** start Supplied entries **

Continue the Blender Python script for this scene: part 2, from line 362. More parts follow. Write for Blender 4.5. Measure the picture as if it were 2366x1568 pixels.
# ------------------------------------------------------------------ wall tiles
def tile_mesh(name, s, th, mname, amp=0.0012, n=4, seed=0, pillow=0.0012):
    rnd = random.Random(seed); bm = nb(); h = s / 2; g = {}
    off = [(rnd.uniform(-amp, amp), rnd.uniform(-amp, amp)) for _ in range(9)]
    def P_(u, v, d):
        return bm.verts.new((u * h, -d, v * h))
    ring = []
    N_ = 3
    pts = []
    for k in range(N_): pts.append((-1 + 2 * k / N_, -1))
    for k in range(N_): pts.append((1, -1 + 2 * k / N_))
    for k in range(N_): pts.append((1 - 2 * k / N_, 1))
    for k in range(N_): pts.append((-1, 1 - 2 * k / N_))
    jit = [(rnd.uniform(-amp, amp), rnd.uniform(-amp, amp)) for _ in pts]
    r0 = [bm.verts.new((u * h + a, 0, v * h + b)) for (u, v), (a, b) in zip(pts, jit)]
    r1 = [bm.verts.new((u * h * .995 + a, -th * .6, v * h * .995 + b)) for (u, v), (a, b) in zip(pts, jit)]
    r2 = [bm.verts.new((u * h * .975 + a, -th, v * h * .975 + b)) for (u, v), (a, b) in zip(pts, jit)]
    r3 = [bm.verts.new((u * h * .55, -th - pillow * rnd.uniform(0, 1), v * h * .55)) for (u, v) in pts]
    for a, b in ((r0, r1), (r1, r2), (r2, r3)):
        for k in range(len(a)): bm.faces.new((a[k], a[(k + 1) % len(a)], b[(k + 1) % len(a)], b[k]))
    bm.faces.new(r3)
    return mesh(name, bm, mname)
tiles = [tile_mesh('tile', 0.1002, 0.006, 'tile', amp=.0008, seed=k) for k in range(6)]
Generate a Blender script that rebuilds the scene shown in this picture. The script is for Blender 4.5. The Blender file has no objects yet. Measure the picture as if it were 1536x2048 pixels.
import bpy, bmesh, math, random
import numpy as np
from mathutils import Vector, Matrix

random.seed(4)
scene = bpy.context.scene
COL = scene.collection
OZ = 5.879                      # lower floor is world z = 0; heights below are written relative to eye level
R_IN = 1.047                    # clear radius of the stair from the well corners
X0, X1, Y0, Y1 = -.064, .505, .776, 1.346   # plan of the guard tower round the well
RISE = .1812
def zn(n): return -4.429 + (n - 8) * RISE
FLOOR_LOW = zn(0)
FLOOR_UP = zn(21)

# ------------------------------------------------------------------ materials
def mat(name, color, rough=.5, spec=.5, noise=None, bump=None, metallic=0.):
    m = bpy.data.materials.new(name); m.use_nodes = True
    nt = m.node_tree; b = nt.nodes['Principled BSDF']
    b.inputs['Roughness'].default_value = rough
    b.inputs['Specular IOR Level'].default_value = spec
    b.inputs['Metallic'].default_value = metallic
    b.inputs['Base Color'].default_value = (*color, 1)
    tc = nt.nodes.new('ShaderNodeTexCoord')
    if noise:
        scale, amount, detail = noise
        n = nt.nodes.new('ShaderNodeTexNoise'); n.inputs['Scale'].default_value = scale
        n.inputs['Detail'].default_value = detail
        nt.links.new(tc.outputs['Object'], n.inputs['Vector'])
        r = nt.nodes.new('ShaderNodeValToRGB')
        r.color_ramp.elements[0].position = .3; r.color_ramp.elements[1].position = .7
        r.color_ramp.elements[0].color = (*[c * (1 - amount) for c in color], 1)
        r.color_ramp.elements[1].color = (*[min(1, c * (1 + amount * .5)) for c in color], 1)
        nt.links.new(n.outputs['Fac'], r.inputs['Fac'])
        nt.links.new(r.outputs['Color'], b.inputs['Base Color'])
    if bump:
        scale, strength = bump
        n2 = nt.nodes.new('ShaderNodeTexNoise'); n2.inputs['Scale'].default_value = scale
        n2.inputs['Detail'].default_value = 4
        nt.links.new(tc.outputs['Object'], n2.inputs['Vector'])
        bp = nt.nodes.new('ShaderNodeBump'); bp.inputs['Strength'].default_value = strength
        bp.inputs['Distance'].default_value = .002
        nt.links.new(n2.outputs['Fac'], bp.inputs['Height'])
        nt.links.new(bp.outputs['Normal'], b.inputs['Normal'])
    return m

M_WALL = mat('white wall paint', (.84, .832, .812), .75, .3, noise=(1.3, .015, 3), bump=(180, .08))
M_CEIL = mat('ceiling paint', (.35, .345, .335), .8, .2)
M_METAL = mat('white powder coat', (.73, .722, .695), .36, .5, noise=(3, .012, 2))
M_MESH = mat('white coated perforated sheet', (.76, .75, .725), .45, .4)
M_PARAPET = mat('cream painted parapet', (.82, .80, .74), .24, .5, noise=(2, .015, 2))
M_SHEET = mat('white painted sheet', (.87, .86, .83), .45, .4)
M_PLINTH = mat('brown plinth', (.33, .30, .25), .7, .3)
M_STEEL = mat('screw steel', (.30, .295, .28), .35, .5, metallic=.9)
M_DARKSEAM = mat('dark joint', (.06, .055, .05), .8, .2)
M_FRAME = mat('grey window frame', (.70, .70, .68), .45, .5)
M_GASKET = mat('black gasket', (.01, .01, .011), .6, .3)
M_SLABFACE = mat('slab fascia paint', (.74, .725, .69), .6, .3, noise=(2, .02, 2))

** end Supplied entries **

_What to do:_ Quote only the lines from the line containing "M_CEIL = mat('ceiling" through the end of the listing, please, keeping both the first and the last line.

_Answer for the task:_
M_CEIL = mat('ceiling paint', (.35, .345, .335), .8, .2)
M_METAL = mat('white powder coat', (.73, .722, .695), .36, .5, noise=(3, .012, 2))
M_MESH = mat('white coated perforated sheet', (.76, .75, .725), .45, .4)
M_PARAPET = mat('cream painted parapet', (.82, .80, .74), .24, .5, noise=(2, .015, 2))
M_SHEET = mat('white painted sheet', (.87, .86, .83), .45, .4)
M_PLINTH = mat('brown plinth', (.33, .30, .25), .7, .3)
M_STEEL = mat('screw steel', (.30, .295, .28), .35, .5, metallic=.9)
M_DARKSEAM = mat('dark joint', (.06, .055, .05), .8, .2)
M_FRAME = mat('grey window frame', (.70, .70, .68), .45, .5)
M_GASKET = mat('black gasket', (.01, .01, .011), .6, .3)
M_SLABFACE = mat('slab fascia paint', (.74, .725, .69), .6, .3, noise=(2, .02, 2))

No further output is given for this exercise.